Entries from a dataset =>
------------------------------------------------------------------------
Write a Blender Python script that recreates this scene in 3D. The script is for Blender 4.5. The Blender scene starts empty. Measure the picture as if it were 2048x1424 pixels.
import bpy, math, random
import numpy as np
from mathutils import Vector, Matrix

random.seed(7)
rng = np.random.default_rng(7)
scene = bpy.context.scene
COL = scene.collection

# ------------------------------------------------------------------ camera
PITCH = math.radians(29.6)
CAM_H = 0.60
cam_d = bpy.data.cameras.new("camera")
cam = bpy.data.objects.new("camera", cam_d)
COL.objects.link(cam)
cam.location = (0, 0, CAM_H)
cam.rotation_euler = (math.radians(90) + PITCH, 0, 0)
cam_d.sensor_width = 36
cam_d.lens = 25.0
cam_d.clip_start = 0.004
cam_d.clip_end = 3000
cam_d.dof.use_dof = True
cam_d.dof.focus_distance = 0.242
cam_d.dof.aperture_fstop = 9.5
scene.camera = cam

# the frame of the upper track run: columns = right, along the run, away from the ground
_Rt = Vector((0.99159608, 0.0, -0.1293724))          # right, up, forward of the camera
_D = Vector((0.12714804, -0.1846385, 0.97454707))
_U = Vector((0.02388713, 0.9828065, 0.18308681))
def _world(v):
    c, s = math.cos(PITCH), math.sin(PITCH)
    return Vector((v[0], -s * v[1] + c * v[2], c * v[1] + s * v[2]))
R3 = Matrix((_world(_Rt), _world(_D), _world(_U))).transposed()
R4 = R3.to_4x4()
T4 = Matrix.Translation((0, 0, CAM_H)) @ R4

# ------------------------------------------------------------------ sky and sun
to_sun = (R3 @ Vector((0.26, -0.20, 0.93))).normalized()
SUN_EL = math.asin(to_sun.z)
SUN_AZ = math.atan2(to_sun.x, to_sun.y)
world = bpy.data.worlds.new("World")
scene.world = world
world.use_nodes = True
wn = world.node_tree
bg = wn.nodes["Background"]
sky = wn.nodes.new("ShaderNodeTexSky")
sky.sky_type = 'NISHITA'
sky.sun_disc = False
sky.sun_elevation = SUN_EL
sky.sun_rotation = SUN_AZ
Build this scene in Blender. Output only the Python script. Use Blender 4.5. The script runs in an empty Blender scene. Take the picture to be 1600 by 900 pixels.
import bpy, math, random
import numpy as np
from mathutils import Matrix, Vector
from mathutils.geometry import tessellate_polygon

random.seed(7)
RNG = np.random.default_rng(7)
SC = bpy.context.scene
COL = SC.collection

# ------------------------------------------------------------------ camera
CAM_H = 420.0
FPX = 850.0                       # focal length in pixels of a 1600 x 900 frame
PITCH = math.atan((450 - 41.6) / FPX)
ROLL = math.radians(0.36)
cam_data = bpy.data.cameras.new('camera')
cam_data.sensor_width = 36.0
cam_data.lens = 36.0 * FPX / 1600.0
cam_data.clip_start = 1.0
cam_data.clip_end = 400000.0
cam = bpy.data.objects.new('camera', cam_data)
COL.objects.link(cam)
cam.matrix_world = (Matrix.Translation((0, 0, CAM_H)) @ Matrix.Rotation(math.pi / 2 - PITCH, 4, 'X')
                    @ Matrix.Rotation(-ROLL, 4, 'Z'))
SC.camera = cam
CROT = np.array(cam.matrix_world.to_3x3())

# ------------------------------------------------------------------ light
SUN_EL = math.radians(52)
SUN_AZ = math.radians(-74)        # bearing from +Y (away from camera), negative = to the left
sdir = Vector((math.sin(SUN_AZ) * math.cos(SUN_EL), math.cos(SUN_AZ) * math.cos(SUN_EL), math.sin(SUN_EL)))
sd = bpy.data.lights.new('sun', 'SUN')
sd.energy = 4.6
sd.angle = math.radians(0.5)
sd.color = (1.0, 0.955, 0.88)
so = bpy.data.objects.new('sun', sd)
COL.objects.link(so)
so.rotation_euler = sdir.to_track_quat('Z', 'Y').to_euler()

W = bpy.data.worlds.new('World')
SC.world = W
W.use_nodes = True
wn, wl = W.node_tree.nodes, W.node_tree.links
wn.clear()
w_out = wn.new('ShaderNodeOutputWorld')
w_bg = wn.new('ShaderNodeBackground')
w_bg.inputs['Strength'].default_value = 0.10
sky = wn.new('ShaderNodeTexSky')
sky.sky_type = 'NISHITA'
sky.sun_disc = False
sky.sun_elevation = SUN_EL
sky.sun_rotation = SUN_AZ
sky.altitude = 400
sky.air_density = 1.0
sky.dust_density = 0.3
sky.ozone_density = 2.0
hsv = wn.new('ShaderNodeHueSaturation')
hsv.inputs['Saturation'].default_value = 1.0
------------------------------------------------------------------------
TASK INSTRUCTIONS => Please return every line from the first one in the records above down to the line containing "scene.camera = cam", including both, exactly as written and nothing more.

TASK SOLUTION =>
Write a Blender Python script that recreates this scene in 3D. The script is for Blender 4.5. The Blender scene starts empty. Measure the picture as if it were 2048x1424 pixels.
import bpy, math, random
import numpy as np
from mathutils import Vector, Matrix

random.seed(7)
rng = np.random.default_rng(7)
scene = bpy.context.scene
COL = scene.collection

# ------------------------------------------------------------------ camera
PITCH = math.radians(29.6)
CAM_H = 0.60
cam_d = bpy.data.cameras.new("camera")
cam = bpy.data.objects.new("camera", cam_d)
COL.objects.link(cam)
cam.location = (0, 0, CAM_H)
cam.rotation_euler = (math.radians(90) + PITCH, 0, 0)
cam_d.sensor_width = 36
cam_d.lens = 25.0
cam_d.clip_start = 0.004
cam_d.clip_end = 3000
cam_d.dof.use_dof = True
cam_d.dof.focus_distance = 0.242
cam_d.dof.aperture_fstop = 9.5
scene.camera = cam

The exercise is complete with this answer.